Yes indeed, you read that one correctly dear readers - an 'electric factory' concept that could in the fullness of time lead us to re-imagine the industrial complex and substantially lower the carbon footprint of heavy industries and petrochemical plants.
To make sense of it all, the company's CEO Joonas Rauramo kindly agreed to explain the process and take this blogger around. The idea is to substitute heat sources / furnaces in use at heavy industries currently running on fossil fuels with an electrical power source.
For that Rauramo and Coolbrook have come up with the company's patented RotoDynamic technology - which uses a rotating device powered by electricity to generate heat without burning anything. "So basically air or for that matter a large range of gaseous substances / inert gasses go in where a high-speed 0.8 MW electric motor accelerates them with mounted rotating blades. Subsequent deceleration leads to the generation of a shock wave that converts kinetic energy to thermal energy," Rauramo explained.
The heat generation is in milliseconds and is not transferred from outside through a surface, rather volumertically inside the gas. And we are talking temperatures of up to 1700 C. Now the Oilholic knows the questions on many of your lips - does it really work and did this blogger get to look under the hood of the machine? The firm answer to both questions is yes.

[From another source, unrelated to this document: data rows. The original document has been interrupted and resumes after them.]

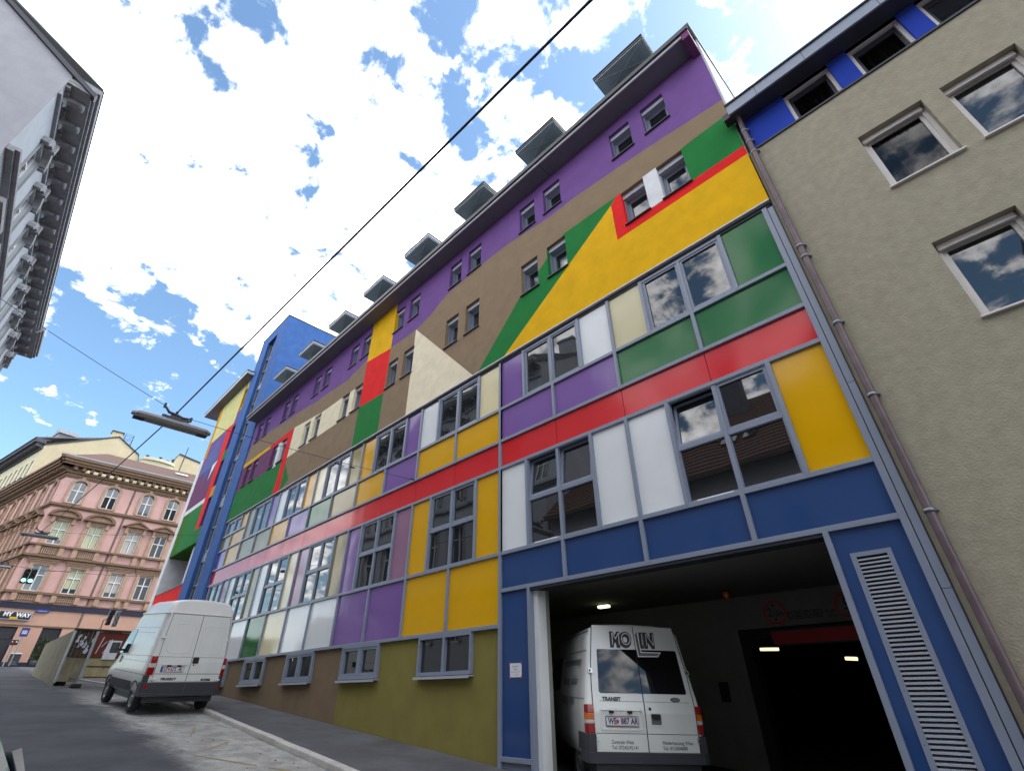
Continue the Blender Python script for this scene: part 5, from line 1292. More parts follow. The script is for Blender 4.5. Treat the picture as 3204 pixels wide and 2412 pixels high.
# pressed lower edge and swage line
S = MB(); seam(S, V.rear, [(-.83, .781), (.0, .781)], .008, .016); seam(S, V.rear, [(-.74, 1.215), (.0, 1.215)], .006, .0155, 1); S.build('swage', [M['seam'], M['lettergrey']], dL, recalc=False)
S = MB(); seam(S, V.rear, [(.03, .781), (.86, .781)], .008, .016); seam(S, V.rear, [(.03, 1.215), (.80, 1.215)], .006, .0155, 1); S.build('swage', [M['seam'], M['lettergrey']], dR, recalc=False)
S = MB(); seam(S, V.rear, [(.015, .54), (.015, 2.36)], .014, .0145); seam(S, V.rear, [(fl_(z) - .004, z) for z in (.55, .9, 1.16, 1.5, 1.8, 2.1, 2.36)], .012, .0145); seam(S, V.rear, [(frr(z) + .004, z) for z in (.55, .9, 1.16, 1.5, 1.8, 2.1, 2.36)], .012, .0145)
S.build('door_seam', M['seam'], TV, recalc=False)
# plate recess
RC = MB(); RC.ring(V.rear, rrect(-.755, -.035, .815, 1.13, .05), rrect(-.72, -.07, .845, 1.085, .04), .012, .026); patch(RC, V.rear, [(-.74, 1.085), (-.05, 1.085), (-.06, 1.12), (-.73, 1.12)], .012, .045)
RC.build('plate_recess', M['vanwhite'], dL, bevel=.006)
RC = MB()
for x in (-.56, -.25): patch(RC, V.rear, rrect(x - .035, x + .035, 1.05, 1.088, .01), .02, .055)
RC.build('plate_lamp', M['seam'], dL)
number_plate(TV, V.rear, -.655, -.125, .880, 1.005, .032, (('WE', -.555), ('887', -.345), ('AR', -.19)), False, .115, -.47)
T = MB(); T.mesh(text_mesh('TRANSIT', .075, .004), lambda a, b, d: V.rear(-.533 + a * 1.05, 1.243 + b, .020)); T.build('badge', M['letterdark'], dL, recalc=False)
B = MB(); n = 24; patch(B, V.rear, [(.563 + .088 * math.cos(2 * PI * i / n), 1.252 + .036 * math.sin(2 * PI * i / n)) for i in range(n)], .012, .024); patch(B, V.rear, [(.563 + .076 * math.cos(2 * PI * i / n), 1.252 + .028 * math.sin(2 * PI * i / n)) for i in range(n)], .024, .027, 1)
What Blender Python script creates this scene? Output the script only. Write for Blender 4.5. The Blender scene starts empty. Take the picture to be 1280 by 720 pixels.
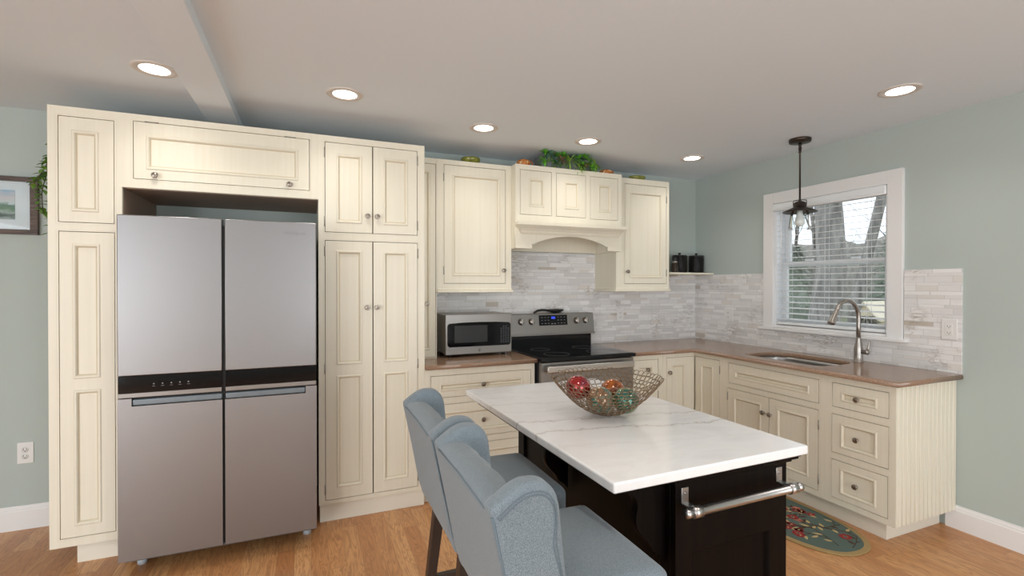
import bpy, bmesh, math, random
from mathutils import Vector, Matrix, noise
random.seed(7)
C = bpy.context.scene.collection
R = math.radians
PI = math.pi

# ------------------------------------------------------------------ camera, world, lights, exposure
scene = bpy.context.scene
cd = bpy.data.cameras.new('camera'); cam = bpy.data.objects.new('camera', cd); C.objects.link(cam)
cam.location = (0, 0, 1.435)
cam.rotation_euler = (R(90 - 0.33), 0, R(-22.55))
cd.sensor_width = 36; cd.lens = 605.1 / 1280 * 36; cd.clip_start = 0.05; cd.clip_end = 200
scene.camera = cam
scene.view_settings.view_transform = 'Standard'
scene.view_settings.look = 'None'
scene.view_settings.gamma = 1
scene.view_settings.use_curve_mapping = False
scene.view_settings.exposure = 0.0

W = bpy.data.worlds.new('world'); scene.world = W; W.use_nodes = True
nt = W.node_tree; nt.nodes.clear()
wo = nt.nodes.new('ShaderNodeOutputWorld'); bg = nt.nodes.new('ShaderNodeBackground')
tc = nt.nodes.new('ShaderNodeTexCoord'); nz = nt.nodes.new('ShaderNodeTexNoise'); cr = nt.nodes.new('ShaderNodeValToRGB')
nz.inputs['Scale'].default_value = 2.0; nz.inputs['Detail'].default_value = 4
cr.color_ramp.elements[0].position = 0.35; cr.color_ramp.elements[0].color = (0.78, 0.86, 0.98, 1)
cr.color_ramp.elements[1].position = 0.62; cr.color_ramp.elements[1].color = (1, 1, 1, 1)
nt.links.new(tc.outputs['Generated'], nz.inputs['Vector']); nt.links.new(nz.outputs['Fac'], cr.inputs['Fac'])
nt.links.new(cr.outputs['Color'], bg.inputs['Color']); nt.links.new(bg.outputs['Background'], wo.inputs['Surface'])
bg.inputs['Strength'].default_value = 1.75

def area_light(name, loc, rot, sx, sy, watts, col):
    l = bpy.data.lights.new(name, 'AREA'); l.shape = 'RECTANGLE'; l.size = sx; l.size_y = sy
    l.energy = watts; l.color = col
    o = bpy.data.objects.new(name, l); o.location = loc; o.rotation_euler = rot; C.objects.link(o); return o
# unseen fill lights, added at openings in the rear and left walls
area_light('fill_rear', (1.45, -2.72, 1.20), (R(90), 0, 0), 2.0, 2.0, 62, (0.93, 0.97, 1.0))
area_light('fill_rear_left', (-3.1, -2.72, 1.25), (R(90), 0, 0), 1.1, 2.0, 52, (0.95, 0.98, 1.0))
area_light('fill_left', (-3.72, -0.9, 1.30), (R(90), 0, R(-90)), 2.4, 1.9, 75, (0.95, 0.98, 1.0))
SPOT_W = 12.5

# ------------------------------------------------------------------ helpers
def tag(o, label=None, cat=None, group=None, kind=None):
    if label: o['label'] = label
    if cat: o['category'] = cat
    if group: o['group'] = group
    if kind: o['kind'] = kind
    return o
def thing(name, label, cat, loc=(0, 0, 0), rz=0, group=None):
    o = bpy.data.objects.new(name, None); C.objects.link(o); o.empty_display_size = 0.05
    o.location = loc; o.rotation_euler = (0, 0, rz)
    return tag(o, label, cat, group)
def kids(o): return [c for c in bpy.data.objects if c.parent is o]
def copy_tree(o, parent=None):
    c = o.copy(); C.objects.link(c)
    if parent: c.parent = parent
    for ch in kids(o): copy_tree(ch, c)
    return c

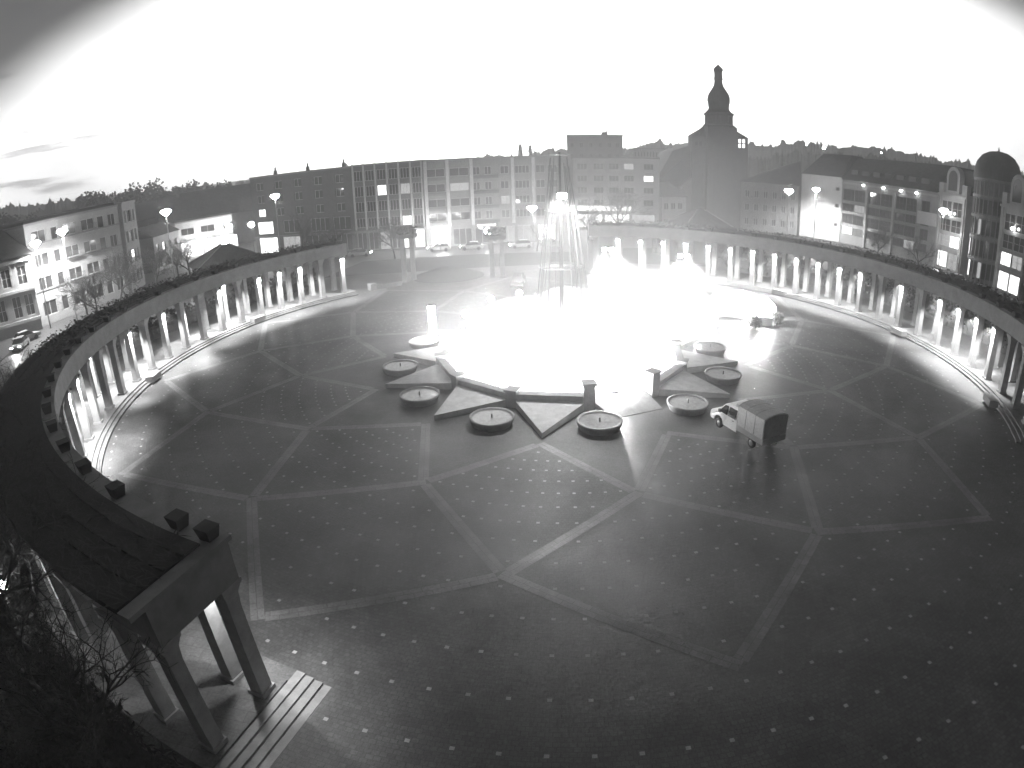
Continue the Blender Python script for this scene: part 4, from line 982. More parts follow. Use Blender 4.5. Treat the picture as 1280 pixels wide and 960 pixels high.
sg = MB().box(9.5, 13.8, -.22, -.004, 4.45 - RIM, 5.1 - RIM).build('shop_sign', M['darkwall'], b)
mb = MB(); x = 9.8
for k in range(9):
    wl = (.34, .26, .36, .2, .34, .3, .34, .24, .32)[k]; mb.box(x, x + wl, -.245, -.222, 4.58 - RIM, 4.95 - RIM); x += wl + .11
mb.build('lettering', M['sign'], sg)
lamp_at('shop_light', (3, -2.4, 3.0), 600, b, radius=.5); lamp_at('shop_light', (21, -2.4, 3.0), 350, b, radius=.5)

# pale flats right of the mast
L = 19.3; rows = []
for k, z0 in enumerate((14.6, 11.9, 9.2, 6.4)):
    rows.append((z0, z0 + 1.35, [(x, x + w_, 3, 1, 'lit' if (k, i) == (1, 4) else 'dimlit' if (k, i) == (0, 3) else None) for i, (x, w_) in enumerate(((.9, 2.2), (4.6, 2.2), (8.0, 2.2), (11.4, 2.2), (15.8, 2.2)))]))
rows.append((1.4, 4.4, [(.8, 6.5, 4, 1, 'lit'), (7, 12.6, 4, 1, 'lit'), (13.2, 18.4, 4, 1, 'dimlit')]))
b = building('apartment_block', 'pale rendered flats with five columns of windows, right of the mast', (3.3, 90.2), (22.55, 88.4), 17.1, 12, 'white', rows)
for x in (3.7, 7.3, 10.8, 14.6): MB().box(x - .2, x + .2, -.06, -.003, 5.2, b['H']).build('pilaster', M['white'], b)
MB().box(11.0, 19.3, -.12, .2, b['H'] + .36, b['H'] + .5).build('roof_edge_gleam', M['white'], b)  # bright reflection on the parapet, put into a white strip
MB().box(1.0, 13.0, -1.6, -.004, 4.5, 5.4).build('shop_sign', M['sign'], b)
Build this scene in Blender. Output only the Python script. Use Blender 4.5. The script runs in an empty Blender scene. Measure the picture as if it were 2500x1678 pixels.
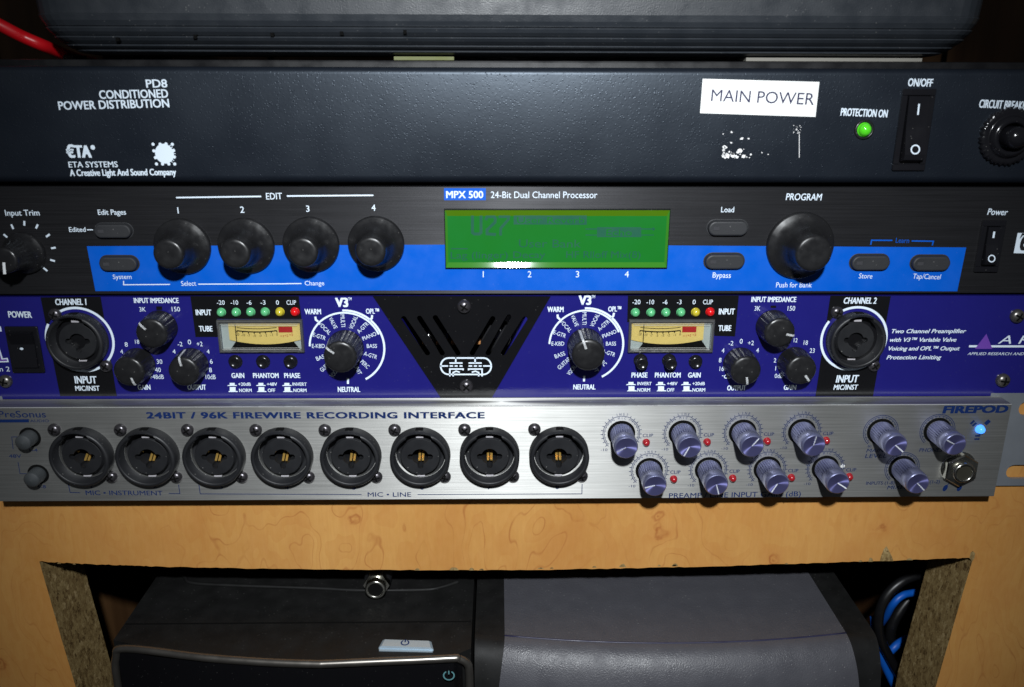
import bpy, bmesh, math, random
from mathutils import Vector, Matrix
random.seed(7)
C = bpy.context.scene
COL = C.collection
MM = 0.001
PI = math.pi

# ------------------------------------------------------------------ camera
CAM = Vector((0.0, -336.7, 130.82))             # millimetres, rack front plane is Y = 0
PITCH, YAW, ROLL, FPX = 0.30757, 0.01685, 0.00291, 2062.85
PW, PH = 2500.0, 1678.0
_cy, _sy, _cp, _sp = math.cos(YAW), math.sin(YAW), math.cos(PITCH), math.sin(PITCH)
FWD = Vector((_sy*_cp, _cy*_cp, -_sp))
_r0 = Vector((_cy, -_sy, 0)); _u0 = _r0.cross(FWD)
RIGHT = math.cos(ROLL)*_r0 + math.sin(ROLL)*_u0
UP = -math.sin(ROLL)*_r0 + math.cos(ROLL)*_u0
cam_d = bpy.data.cameras.new('camera'); cam = bpy.data.objects.new('camera', cam_d); COL.objects.link(cam)
cam_d.sensor_width = 36; cam_d.lens = 36*FPX/PW; cam_d.clip_start = 0.01; cam_d.clip_end = 50
cam.matrix_world = Matrix.Translation(CAM*MM) @ Matrix((RIGHT, UP, -FWD)).transposed().to_4x4()
cam_d.dof.use_dof = True; cam_d.dof.focus_distance = 0.385; cam_d.dof.aperture_fstop = 13
C.camera = cam

# ------------------------------------------------------------------ world, flash, exposure
w = bpy.data.worlds.new('World'); C.world = w; w.use_nodes = True
w.node_tree.nodes['Background'].inputs[0].default_value = (0.85, 0.92, 1.0, 1)
w.node_tree.nodes['Background'].inputs[1].default_value = 0.032
fl = bpy.data.lights.new('camera_flash', 'SPOT'); flo = bpy.data.objects.new('camera_flash', fl); COL.objects.link(flo)
fl.energy = 17.5; fl.color = (0.93, 0.97, 1.0); fl.shadow_soft_size = 0.011
fl.spot_size = math.radians(65); fl.spot_blend = 1.0
FLASH = Vector((0.014, -0.440, 0.295))
flo.location = FLASH
flo.rotation_euler = (Vector((0.014, 0, 0.020)) - FLASH).to_track_quat('-Z', 'Y').to_euler()
C.view_settings.view_transform = 'Standard'; C.view_settings.look = 'None'
C.view_settings.exposure = 0; C.view_settings.gamma = 1; C.view_settings.use_curve_mapping = False
C.render.engine = 'CYCLES'
C.cycles.max_bounces = 8; C.cycles.transparent_max_bounces = 12

# ------------------------------------------------------------------ from photograph points to places on real planes (mm)
def ray(u, v):
    return FWD + (u-PW/2)/FPX*RIGHT - (v-PH/2)/FPX*UP
def at(p, Y=0.0):
    d = ray(*p); t = (Y-CAM.y)/d.y
    return CAM + t*d
def atz(p, Z):
    d = ray(*p); t = (Z-CAM.z)/d.z
    return CAM + t*d
class Fr:
    def __init__(s, x, y, k): s.x, s.y, s.k = x, y, k
    def __call__(s, a, b): return (s.x+a*s.k, s.y+b*s.k)
S0 = Fr(0, 0, 1)
F1, F2, F3 = Fr(0,0,.38527), Fr(800,0,.38527), Fr(1600,0,.38527)
F4, F5, F6, F7 = Fr(0,440,.29966), Fr(600,440,.29966), Fr(1060,440,.29966), Fr(1700,440,.34247)
G1, G2, G3, G4, G5, G6 = Fr(0,710,.23973), Fr(460,710,.23116), Fr(900,710,.25685), Fr(1280,710,.25685), Fr(1720,710,.19692), Fr(2060,700,.1913)
H1, H2, H3, H4, H5 = Fr(0,960,.21404), Fr(400,960,.25685), Fr(900,960,.25685), Fr(1440,960,.28253), Fr(2050,960,.19264)
J1, J2, J3 = Fr(0,1220,.38527), Fr(800,1220,.38527), Fr(1600,1220,.38527)
M1 = Fr(520, 775, .09846)                      # left meter

# ------------------------------------------------------------------ materials
MATS = {}
def nodes(m):
    m.use_nodes = True
    return m.node_tree.nodes, m.node_tree.links, m.node_tree.nodes['Principled BSDF']
def mat(name, col, rough=.5, metal=0.0, spec=.5, bump=None, var=0.0, dust=0.0, emit=None, coat=0.0, rvar=.12, aniso=0.0, radial=False, vscale=120.0):
    if name in MATS: return MATS[name]
    m = bpy.data.materials.new(name); N, L, B = nodes(m)
    B.inputs['Base Color'].default_value = (*col, 1); B.inputs['Roughness'].default_value = rough
    B.inputs['Metallic'].default_value = metal; B.inputs['Specular IOR Level'].default_value = spec
    B.inputs['Coat Weight'].default_value = coat; B.inputs['Coat Roughness'].default_value = .08
    if emit:
        B.inputs['Emission Color'].default_value = (*emit[0], 1); B.inputs['Emission Strength'].default_value = emit[1]
    tc = N.new('ShaderNodeTexCoord')
    if rvar:
        n = N.new('ShaderNodeTexNoise'); n.inputs['Scale'].default_value = vscale; n.inputs['Detail'].default_value = 5
        L.new(tc.outputs['Object'], n.inputs['Vector'])
        r = N.new('ShaderNodeMapRange'); r.inputs[1].default_value = .3; r.inputs[2].default_value = .7
        r.inputs[3].default_value = max(.03, rough-rvar); r.inputs[4].default_value = min(1, rough+rvar)
        L.new(n.outputs[0], r.inputs[0]); L.new(r.outputs[0], B.inputs['Roughness'])
        src = None
        if var:
            mx = N.new('ShaderNodeMix'); mx.data_type = 'RGBA'
            mx.inputs[6].default_value = (*[c*(1-var) for c in col], 1); mx.inputs[7].default_value = (*[min(1, c*(1+var)) for c in col], 1)
            L.new(n.outputs[0], mx.inputs[0]); src = mx.outputs[2]
        if dust:
            vd = N.new('ShaderNodeTexVoronoi'); vd.inputs['Scale'].default_value = 420
            L.new(tc.outputs['Object'], vd.inputs['Vector'])
            n2 = N.new('ShaderNodeTexNoise'); n2.inputs['Scale'].default_value = 60; L.new(tc.outputs['Object'], n2.inputs['Vector'])
            md = N.new('ShaderNodeMath'); md.operation = 'MULTIPLY'; md.inputs[1].default_value = .16
            L.new(n2.outputs[0], md.inputs[0])
            lt = N.new('ShaderNodeMath'); lt.operation = 'LESS_THAN'; L.new(vd.outputs['Distance'], lt.inputs[0]); L.new(md.outputs[0], lt.inputs[1])
            fa = N.new('ShaderNodeMath'); fa.operation = 'MULTIPLY'; fa.inputs[1].default_value = dust; L.new(lt.outputs[0], fa.inputs[0])
            m2 = N.new('ShaderNodeMix'); m2.data_type = 'RGBA'; L.new(fa.outputs[0], m2.inputs[0])
            if src: L.new(src, m2.inputs[6])
            else: m2.inputs[6].default_value = (*col, 1)
            m2.inputs[7].default_value = (.45, .44, .42, 1); src = m2.outputs[2]
        if src: L.new(src, B.inputs['Base Color'])
    if bump:
        n = N.new('ShaderNodeTexNoise'); n.inputs['Scale'].default_value = bump[0]; n.inputs['Detail'].default_value = 3
        L.new(tc.outputs['Object'], n.inputs['Vector'])
        b = N.new('ShaderNodeBump'); b.inputs['Strength'].default_value = bump[1]; b.inputs['Distance'].default_value = bump[2] if len(bump) > 2 else .0003
        L.new(n.outputs[0], b.inputs['Height']); L.new(b.outputs[0], B.inputs['Normal'])
    if aniso:
        B.inputs['Anisotropic'].default_value = aniso
        t = N.new('ShaderNodeTangent'); t.direction_type = 'RADIAL'; t.axis = 'Y' if radial else 'Z'
        L.new(t.outputs[0], B.inputs['Tangent'])
        if not radial: B.inputs['Anisotropic Rotation'].default_value = 0.0
    MATS[name] = m
    return m

white_ink = mat('white_ink', (.70, .80, .90), .6, rvar=.05)
navy_ink = mat('navy_ink', (.003, .018, .095), .55, rvar=.05, spec=.3)
black_ink = mat('black_ink', (.006, .006, .007), .2, rvar=.05, spec=.5)
label_white = mat('label_white', (.83, .84, .82), .5, var=.05, rvar=.1)
label_ink = mat('label_ink', (.02, .02, .07), .5, rvar=.05)
residue_mat = mat('paper_residue', (.75, .75, .75), .8, rvar=.1)
stripe_blue = mat('stripe_blue', (.0, .092, .52), .42, spec=.35, var=.03, dust=.04)
panel_black = mat('processor_black', (.011, .011, .013), .42, spec=.55, rvar=.1, dust=.1, bump=(900, .05, .0001))
art_blue = mat('preamp_blue', (.0125, .0115, .145), .17, spec=.5, var=.05, rvar=.05, dust=.03)
art_black = mat('preamp_black', (.006, .006, .007), .17, spec=.5, rvar=.05, dust=.06)
plastic_black = mat('knob_black', (.011, .011, .012), .34, spec=.5, rvar=.12, dust=.14, vscale=300)
gloss_black = mat('gloss_black', (.008, .008, .010), .2, spec=.5, rvar=.08, dust=.12)
rubber_black = mat('rubber_black', (.022, .023, .026), .6, spec=.4, bump=(2500, .4, .0001), dust=.2)
jack_black = mat('jack_black', (.0115, .012, .014), .5, spec=.5, bump=(1800, .25, .0001), dust=.3)
dark_void = mat('dark_void', (.003, .003, .003), .9, rvar=.02, spec=.1)
screw_black = mat('screw_black', (.085, .08, .088), .28, metal=.75, rvar=.1, spec=.6)
screw_steel = mat('screw_steel', (.17, .16, .15), .3, metal=.8, rvar=.12)
steel = mat('nickel', (.50, .49, .44), .25, metal=1, rvar=.12, var=.15)
tab_metal = mat('tab_metal', (.55, .53, .56), .45, metal=.3, rvar=.1)
brass = mat('brass_contact', (.75, .47, .12), .3, metal=.7, rvar=.1)
grey_rubber = mat('grey_rubber', (.046, .051, .055), .55, spec=.4, bump=(1500, .2, .0001))
cream = mat('meter_cream', (.66, .49, .16), .55, var=.05)
meter_white = mat('meter_white', (.38, .42, .44), .5)
meter_red = mat('meter_red', (.38, .010, .010), .5)
led_green = mat('lens_green', (.10, .42, .18), .15, emit=((.10, .42, .17), .13), coat=.5, rvar=.03)
led_yellow = mat('lens_yellow', (.48, .40, .03), .15, emit=((.45, .38, .02), .12), coat=.5, rvar=.03)
led_red = mat('lens_red', (.60, .008, .010), .15, emit=((.6, .005, .008), .14), coat=.5, rvar=.03)
led_dull_red = mat('lens_dull_red', (.33, .012, .018), .2, coat=.3, rvar=.05)
led_on_green = mat('lit_lens_green', (.08, .55, .02), .15, emit=((.06, .55, .01), .28), coat=.5, rvar=.03)
led_on_blue = mat('lit_lens_blue', (.05, .2, .9), .2, emit=((.06, .28, 1.0), 1.6), rvar=.03)
purple_ink = mat('purple_ink', (.14, .05, .36), .5)
knob_alu = mat('violet_aluminium', (.27, .285, .46), .34, metal=.75, rvar=.08, vscale=400)
knob_cap_alu = mat('violet_aluminium_cap', (.22, .22, .50), .32, metal=.85, rvar=.05, aniso=.92, radial=True)
grey_plastic = mat('case_grey', (.064, .064, .074), .40, spec=.45, bump=(1900, .75, .00024), dust=.25, var=.08)
case_black = mat('case_black', (.009, .009, .009), .55, spec=.22, bump=(1400, .2, .0001), dust=.09, var=.3)
trim_silver = mat('trim_silver', (.22, .205, .185), .34, metal=.9, rvar=.06)
button_silver = mat('button_silver', (.42, .52, .60), .25, metal=.45, rvar=.06)
device_grey = mat('device_grey', (.022, .026, .032), .42, spec=.42, bump=(1700, .35, .00018), var=.1, dust=.15)
red_rubber = mat('cable_red', (.62, .006, .012), .4)
blue_rubber = mat('cable_blue', (.004, .10, .50), .45)
black_rubber = mat('cable_black', (.007, .007, .008), .3)
foot_black = mat('foot_black', (.01, .01, .01), .7)
pale_card = mat('pale_card', (.20, .19, .165), .7, var=.1)
yellow_card = mat('yellow_green_card', (.13, .14, .05), .7, var=.1)
pointer_white = mat('pointer_white', (.78, .80, .82), .5, rvar=.05)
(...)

While photography was not permitted in certain areas of the project, The Oilholic was given full access to view and examine both the project set-up as well as its key components, and interview a range of personnel working onsite. It's doubtful a company would open its doors to your truly and provide this level of access if it had to something hide, or was still faking it till it made it.
Furthermore, the test pilot has already achieved temperatures of around 1000 C. Project research and development is constantly independently verified (and monitored both onsite and remotely), several universities including Cambridge, Oxford and Ghent are involved, while Swiss industrial giant ABB is the technical partner on the project. Finally, the commercial launch appears to be on the horizon early in 2025.
Now just re-imagine old versus the new industrial energy chain as illustrated by Coolbrook below (click to enlarge):
Makes you think about the immense possibilities it offers for lowering the global industrial complex's carbon footprint if the electricity that's powering the machine comes from renewable sources as well.
Coolbrook's RotoDynamic has two modes - one a heating only machine and the other a reactor aimed at the petrochemical industry wherein the technology can be deployed not just for heating but cracking hydrocarbons as well. The kit can be fitted on both greenfield as well as brownfield sites.
Coolbrook has identified over 40 uses cases but the most obvious ones would be cement, iron, steel, glass, chemicals and petrochemicals. The company's modeling points to a reduction of 2 billion tonnes in CO2 emissions annually if traditional heat sources are substituted by its technology.
Of course, the transition will not be easy and there are other low to zero carbon techniques being explored. Rauramo was quick to assert that what Coolbrook is attempting is "50% more efficient" than hydrogen predicated alternatives and is "cheaper too."
As for those in the industry looking at RotoDynamic from an outside-in perspective, The Oilholic observed quite a few tangible benefits.
Process efficiency is an obvious one and comes in many forms ranging from lower energy bills and a carbon footprint to potentially higher plant throughput. The compact size of Coolbrook's offering is also an attractive one. So, by this blogger's reckoning, for say a petrochemical plant, we're talking roughly one-tenth the space needed for the company's reactor kit versus a traditional reactor.
Capex and opex considerations matter hugely and the product is yet to hit the commercial world. But should the RotoDynamic technology meet its full potential, capex and opex will likely be competitive near-term, and could be way lower over the medium-term.